Saturday, September 26, 2015

A Little Visit

During all the hard times of my life, the Lesbian Herstory Archives demanded that I pay attention to its needs in a myriad of small ways. Through bouts of illness, the filing was there, the mail pick ups with Deb, the greeting of visitors--always the need for touch, hand to paper, a thin thing but a life line, and in a way, the archives is doing that again. I am afraid I have let too much time go by to for the project that has gripped me for the last two years: creating the pastiche, as I see it now, the portrait of a city and a community and one apartment. You know this project as "13A: The Story of an Apartment, a Community and an Idea: LHA from 1974-1990." I am now deep in touching papers once again, all made possible by Rachel who works with LHA back in Brooklyn. She is my paid research assistant and has managed to provide me the correspondence of the first 20 years of LHA's existence.
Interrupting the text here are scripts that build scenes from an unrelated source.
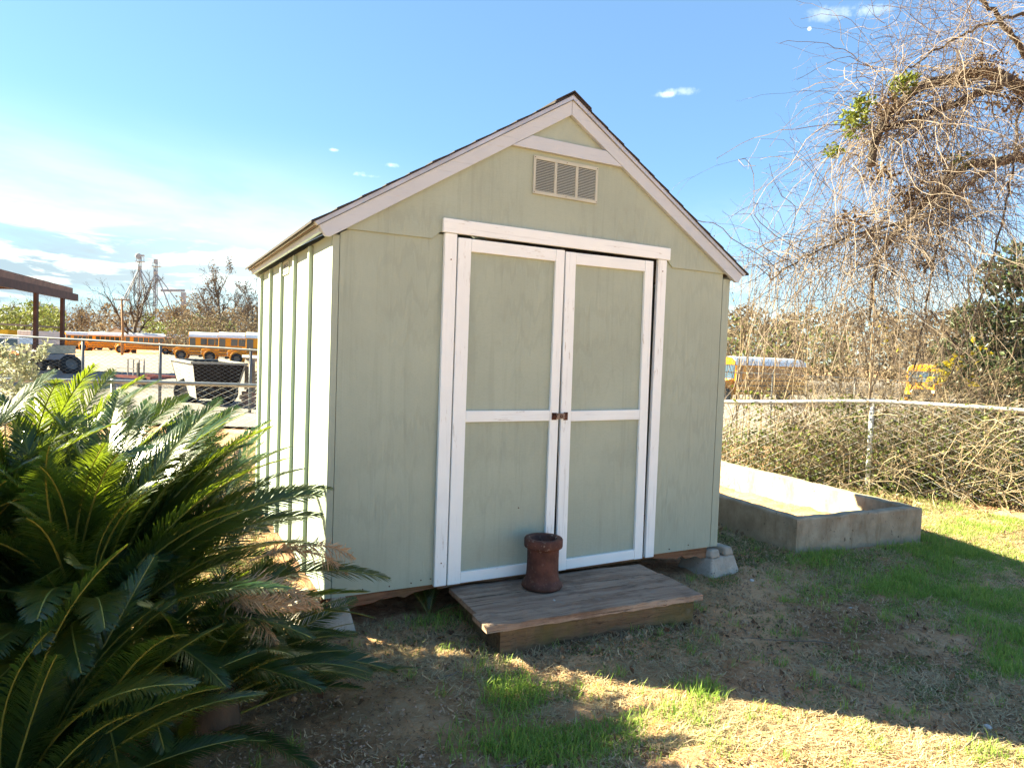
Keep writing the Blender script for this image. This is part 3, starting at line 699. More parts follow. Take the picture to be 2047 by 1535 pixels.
FS = [frond_mesh(300+k, [.9, .5, .2, 1.2][k], .72, .9, M['frond'], M['rachis'], nleaf=46, lmax=.13) for k in range(4)]
FD = [frond_mesh(400+k, [.15, -.1, .4][k], .8, [1.3, .9, 1.5][k], M['deadfrond'], M['deadfrond'], dead=True, lmax=.15) for k in range(3)]
rp = np.random.default_rng(12)
palm = thing('sago_palm', 'large dark green sago palm with many arching feathery fronds left of the shed', 'palm', (0, 0, 0))
def crown(c, count, rmin, az_c=None, az_w=None, sc=1.0, pool=None, kmax=9.5):
    c = np.array(c, float)
    for q in range(count):
        az = q*2.39996+rp.normal()*.25
        if az_c is not None: az = az_c+rp.uniform(-az_w, az_w)
        u = (q+.5)/count
        k = int(np.clip(u**1.1*kmax+rp.normal()*1.0, 0, 13)) if pool is None else pool[q % len(pool)]
        me = FR[k][1]
        o = place('frond', me, palm)
        o.location = c+np.array([np.cos(az), np.sin(az), 0])*rmin*rp.uniform(.3, 1.0)+np.array([0, 0, -.10*u+rp.normal()*.02])
        o.rotation_euler = (rp.normal()*.28, rp.normal()*.10, az); s_ = sc*rp.uniform(.82, 1.1); o.scale = (s_, s_, s_)
cz = lambda x, y: float(ground(x, y))
for (c, h, r_) in (((-.93, -.36), .32, .10), ((-1.42, -.20), .36, .10), ((-.50, -.58), .10, .07), ((-1.20, .35), .34, .09), ((-1.05, -.95), .12, .07)):
    g0 = cz(*c); prof = [(.001, h+.10), (r_*.6, h+.08), (r_, h), (r_*1.12, h*.5), (r_*1.2, -.05)]
    MB().lathe(prof, 14, (c[0], c[1], g0)).build('trunk', M['sagotrunk'], palm, smooth=True)
crown((-.93, -.36, .32), 104, .08, sc=.80, kmax=10.5)
crown((-1.42, -.20, .38), 80, .08, sc=.80, kmax=8.5)
crown((-.60, -.54, .08), 54, .05, sc=.58, kmax=11)
crown((-1.20, .35, .36), 40, .06, sc=.82)
crown((-1.05, -.95, .06), 60, .06, sc=.66, kmax=8.5)
crown((-.90, .12, .34), 24, .05, sc=.60)
for (c_, az0) in (((-.93, -.36, .36), 0), ((-1.42, -.20, .40), .7), ((-1.20, .35, .40), 1.3), ((-1.75, .1, .42), .2), ((-.95, .05, .38), 2.0)):
    for q in range(12):
        o = place('frond', FR[[0, 1, 14, 2, 3][q % 5]][1], palm); o.location = np.array(c_)+rp.normal(size=3)*[.05, .05, .03]; o.rotation_euler = (rp.normal()*.2, rp.normal()*.1, az0+q*.52+rp.normal()*.2); s_ = rp.uniform(.66, .86); o.scale = (s_,)*3
for q in range(34):
    el_i = [0, 1, 2, 14, 3, 4, 5][q % 7]; az = -.35+q*.055+rp.normal()*.12
    o = place('frond', FR[el_i][1], palm); o.location = (-.80+rp.normal()*.07, -.22+rp.normal()*.09, .34+rp.normal()*.04); o.rotation_euler = (rp.normal()*.25, rp.normal()*.1, az); s_ = rp.uniform(.68, .84); o.scale = (s_,)*3
for q in range(16):
    o = place('frond', FR[[5, 6, 7, 8][q % 4]][1], palm); o.location = (-.52+rp.normal()*.05, -.40+rp.normal()*.06, .03+rp.normal()*.03); o.rotation_euler = (rp.normal()*.3, rp.normal()*.1, -.65+q*.075); s_ = rp.uniform(.44, .60); o.scale = (s_,)*3
# fronds reaching past the corner of the shed, and the dead ones
for (x, y, z, az, k, s_, roll) in ((-.72, -.36, .30, -.18, 8, .82, .2), (-.70, -.42, .16, -.22, 8, .74, -.3), (-.75, -.30, .40, .35, 5, .8, .3), (-.78, -.28, .42, .7, 4, .8, .1), (-.7, -.5, .06, -.12, 9, .85, .2), (-.45, -.55, -.02, -.05, 10, .62, -.2), (-.8, -.25, .44, .9, 2, .8, .1), (-1.2, -.8, .15, -1.6, 2, .8, .3), (-.9, -.8, .1, -1.2, 3, .75, -.2), (-1.0, -.9, .1, -.9, 4, .7, .2), (-1.35, -.7, .2, -1.9, 1, .8, .2)):
    o = place('frond', FR[k][1], palm); o.location = (x, y, z); o.rotation_euler = (roll, 0, az); o.scale = (s_, s_, s_)
DFL = []
for (uv_, d_, az, k, s_, roll) in (((425, 1165), 2.33, -.45, 0, .50, .8), ((405, 1190), 2.30, -.65, 1, .46, -.5), ((500, 1120), 2.42, -.05, 2, .52, .5), ((440, 1180), 2.28, -.9, 0, .42, 1.5), ((540, 1100), 2.5, .05, 1, .42, .3), ((420, 1205), 2.27, -.3, 2, .40, -1.0)):
    x, y, z = at(*uv_, d_)
    o = place('dead_frond', FD[k], palm, label='dry brown dead frond hanging on the right side of the palm'); o.location = (x, y, z); o.rotation_euler = (roll, 0, az); o.scale = (s_, s_, s_)
# seedling by the step, dry frond tip on the ground
sd = thing('sago_seedling', 'small young sago plant sprouting under the shed beside the wooden step', 'plant', tuple(gp(858, 1232)))
for k, az in enumerate((.9, 2.1, -.3, 1.5)):
    o = place('frond', FS[[3, 0, 1, 0][k]], sd); o.rotation_euler = (0, 0, az); o.scale = (.32,)*3
dfp = gp(905, 1275); o = place('fallen_frond', FD[1], None); o.location = tuple(dfp+[0, 0, .02]); o.rotation_euler = (.6, .05, -.35); o.scale = (.36, .36, .36)
tag(o, 'dry fallen palm frond tip lying on the ground left of the wooden step', 'frond')

# ------------------------------------------------------------------ ground cover
rg_ = np.random.default_rng(77)
def scatter(n, x0=-1.6, x1=6.2, y0=-2.6, y1=2.6):
    P = np.stack([rg_.uniform(x0, x1, n), rg_.uniform(y0, y1, n)], -1); Pz = ground(P[:, 0], P[:, 1])+.5*0
    P3 = np.column_stack([P, Pz]); v = P3-CP; d = v@FW; ok = d > .6
    u = CX+F*(v@RT)/np.maximum(d, .1); vv = CY-F*(v@UP)/np.maximum(d, .1)
    ok &= (u > -150) & (u < 2200) & (vv < 1640)
    ok &= ~((P[:, 0] > 0.0) & (P[:, 0] < W) & (P[:, 1] > 0.02) & (P[:, 1] < DP))
    q = P-ta; tx = q@pn; ty = q@dirL; ok &= ~((tx > -.01) & (tx < 1.33) & (ty > -.02) & (ty < LT))
    q = P-np.array([.634, .019]); ok &= ~((q[:, 0] > .03) & (q[:, 0] < 1.17) & (q[:, 1] < 0) & (q[:, 1] > -.53))
    return P3[ok], u[ok], vv[ok]
def blob(u, v, lst):
    m = np.zeros(len(u))
    for (a, b, ra, rb, wt) in lst: m = np.maximum(m, wt*np.clip(1.35-((u-a)/ra)**2-((v-b)/rb)**2, 0, 1))
    return m
def pn_(P, f, k=0): return wob(P[:, 0]+k*3.7, P[:, 1]-k*1.9, f)
GREEN = [(1900, 1135, 170, 52, 1), (1760, 1110, 180, 45, .9), (1960, 1215, 130, 55, 1), (1800, 1180, 110, 32, .75), (2060, 1270, 110, 60, 1), (1640, 1165, 120, 40, .38), (1800, 1225, 50, 22, .5), (2040, 1330, 60, 40, .6),
         (1140, 1495, 190, 50, .75), (1330, 1460, 120, 40, .38), (1030, 1395, 70, 45, .45), (1420, 1500, 90, 40, .4), (1900, 1055, 130, 25, .35), (2000, 1000, 120, 60, .5), (1940, 1510, 80, 25, .5), (1150, 1385, 60, 25, .25), (1390, 1390, 60, 30, .35), (930, 1490, 60, 40, .2)]
P, u, v = scatter(1800000)
dn = blob(u, v, GREEN)*(.42+.58*sm(-.6, .6, pn_(P, 7)))*(.45+.55*sm(-.6, .5, pn_(P, 19, 1)))
keep = rg_.random(len(P)) < dn*.95
P1 = P[keep]; d1 = dn[keep]
h = rg_.uniform(.022, .075, len(P1))*(.45+.75*sm(-.8, .9, pn_(P1, 8, 7))); 
tag(MB().blades(P1-[0, 0, .004], h, rg_.uniform(.2, 1.4, len(P1)), rg_.uniform(.0011, .0022, len(P1)), rg_).build('green_grass', M['grass']), 'lush green grass in patches by the trough and in the foreground', 'grass', kind='stuff')
print('grass', len(P1))
# low dull weeds and clover over the bare soil
wd = .20*sm(-.1, 1.0, pn_(P, 3.2, 2))*sm(-.3,.6,pn_(P, 15, 9))+.08*sm(.2, .9, pn_(P, 12, 3))
wd = wd*np.where((u < 960) & (v > 1330), .12, 1)*np.where(v > 1480, .6, 1)+.22*blob(u, v, [(900, 1235, 90, 30, 1), (1440, 1160, 40, 18, 1), (1480, 1080, 60, 30, 1), (1600, 1115, 180, 20, .8)])
keep = rg_.random(len(P)) < wd
Pw = P[keep]; b = MB(); b.blades(Pw-[0, 0, .003], rg_.uniform(.010, .030, len(Pw)), rg_.uniform(.3, 1.6, len(Pw)), rg_.uniform(.0010, .0022, len(Pw)), rg_)
sub = Pw[rg_.random(len(Pw)) < .5]; b.leaves(sub+[0, 0, .006], .012, rg_, up=1.5, asp=.8)
tag(b.build('low_weeds', M['weed']), 'low dull green weeds dotted over the bare earth', 'weeds', kind='stuff'); print('weeds', len(Pw))
keep = rg_.random(len(P)) < .052*(.3+.7*sm(-.6, .5, pn_(P, 11, 2)))
CHIP = P[keep]
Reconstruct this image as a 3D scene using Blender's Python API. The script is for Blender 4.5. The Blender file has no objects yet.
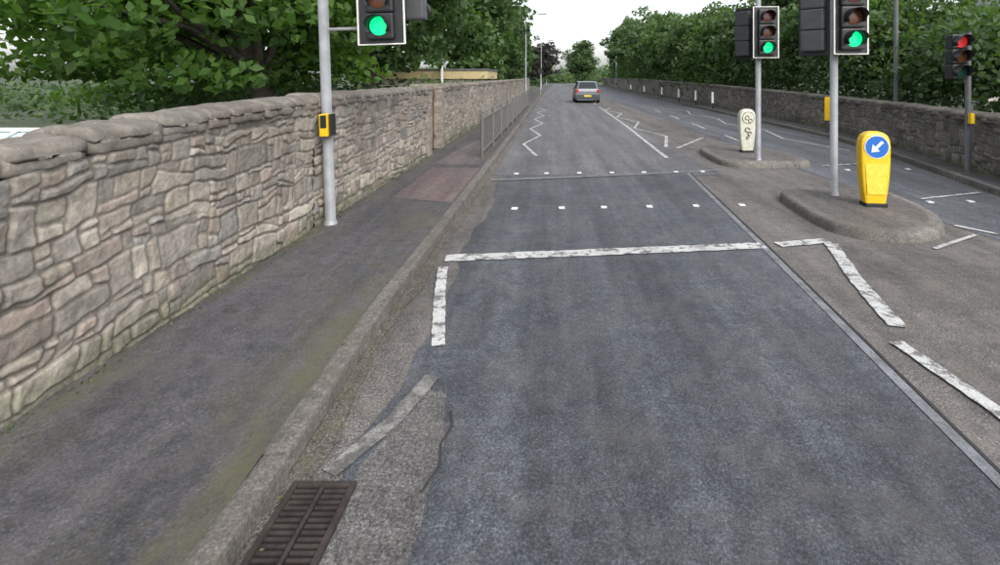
import bpy, bmesh, math, random
import numpy as np
from mathutils import Vector, Matrix
random.seed(7)
S = bpy.context.scene
COL = S.collection

# ------------------------------------------------------------------ materials
def new_mat(name):
    m = bpy.data.materials.new(name); m.use_nodes = True
    nt = m.node_tree; nt.nodes.clear()
    out = nt.nodes.new('ShaderNodeOutputMaterial')
    b = nt.nodes.new('ShaderNodeBsdfPrincipled')
    nt.links.new(b.outputs[0], out.inputs[0])
    return m, nt, b, out
def noise(nt, vec, scale, detail=3, rough=0.6):
    n = nt.nodes.new('ShaderNodeTexNoise'); n.inputs['Scale'].default_value = scale
    n.inputs['Detail'].default_value = detail; n.inputs['Roughness'].default_value = rough
    nt.links.new(vec, n.inputs['Vector']); return n.outputs['Fac']
def ramp(nt, fac, stops):
    r = nt.nodes.new('ShaderNodeValToRGB')
    el = r.color_ramp.elements
    while len(el) < len(stops): el.new(0.5)
    for e, (p, c) in zip(el, stops):
        e.position = p
        e.color = (c[0], c[1], c[2], 1) if hasattr(c, '__len__') else (c, c, c, 1)
    nt.links.new(fac, r.inputs[0]); return r.outputs[0]
def mix(nt, fac, a, b, blend='MIX'):
    m = nt.nodes.new('ShaderNodeMix'); m.data_type = 'RGBA'; m.blend_type = blend
    for s, i in ((fac, 0), (a, 6), (b, 7)):
        if isinstance(s, bpy.types.NodeSocket): nt.links.new(s, m.inputs[i])
        elif i == 0: m.inputs[0].default_value = s
        else: m.inputs[i].default_value = (s[0], s[1], s[2], 1)
    return m.outputs[2]
def objvec(nt, scale=(1, 1, 1)):
    t = nt.nodes.new('ShaderNodeTexCoord'); mp = nt.nodes.new('ShaderNodeMapping')
    mp.inputs['Scale'].default_value = scale
    nt.links.new(t.outputs['Object'], mp.inputs[0]); return mp.outputs[0]
def bump(nt, b, h, strength, dist):
    n = nt.nodes.new('ShaderNodeBump'); n.inputs['Strength'].default_value = strength
    n.inputs['Distance'].default_value = dist
    nt.links.new(h, n.inputs['Height']); nt.links.new(n.outputs[0], b.inputs['Normal'])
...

Last week I sent out the call for memories on my Face book page and the stories, two or three sentences at times, call to others--the early archives reforming itself forty years later, the researchers, the traveling musicians, the women who need a New York bed for the night or for a few spoke to me. As I said to Chocolate Waters, a poet whose work came to the archives so many years ago, this is not about nostalgia but about resistance and communal generosity.

This is my first writing about my project now, a beginning of sharing with you the progress of this work, some discoveries, and thoughts and feelings I cannot predict, but I can share with you a very personal gift the correspondence has already given me. Two thousand pieces of printed letters,in  an old fashioned way, in pencil, in pen, on envelopes, on home made stationary with all our symbiotics--paired axes, intertwined women's bodies, double women gender signs, in inks of all colors. Then this, its reference number, 1980--12--098. The year, 1980, the month December, the first part typed.

                               Dear Joan,
                          
                               I'm desperately trying to finish this rewrite by the new year. I
                              just retyped this page and I'm sending it to you because I thought
                             of you when I did it, and how often we seem to be at crossed swords
                             which are not real, because we both are survivors. I wish we did
                             not only communicate when there's a function or a problem, but I
                             guess that's a  piece of the lives we live.
                         
                                The last time I saw you you said you'd send me some of your writing
                             but you never did. Is that because of too-busy or is there something else?
                                 Anyway, it was nice and unexpected to find you coming up in this
                            obsessive undertaking I'm doing here, kind of like a little visit. That's 
                            from my heart, Joan. May this new year be a healthy fruitful one for
                            you and for Deb, and for all those you love.

                           [In pencil] In the hand of Afrekete, 
                                                                              Audre
                               2:30 AM

I have no memory of ever seeing this letter, perhaps it was enclosed in the monthly LHA mail and so it never reached me but yesterday it did, reached me to the depths of my heart. I said to my two younger friends, Maddy and Sam, visiting today with tears rolling down my face, never turn away from the offer of comradeship, no matter how unworthy you may feel, I let my aching body rest in the hands of Afrekete, I let the sword drop, something I should have done a long time ago--dear Audre, from my heart, let us be in each other's presences now, a little visit, dear fierce gentle woman poet warrior.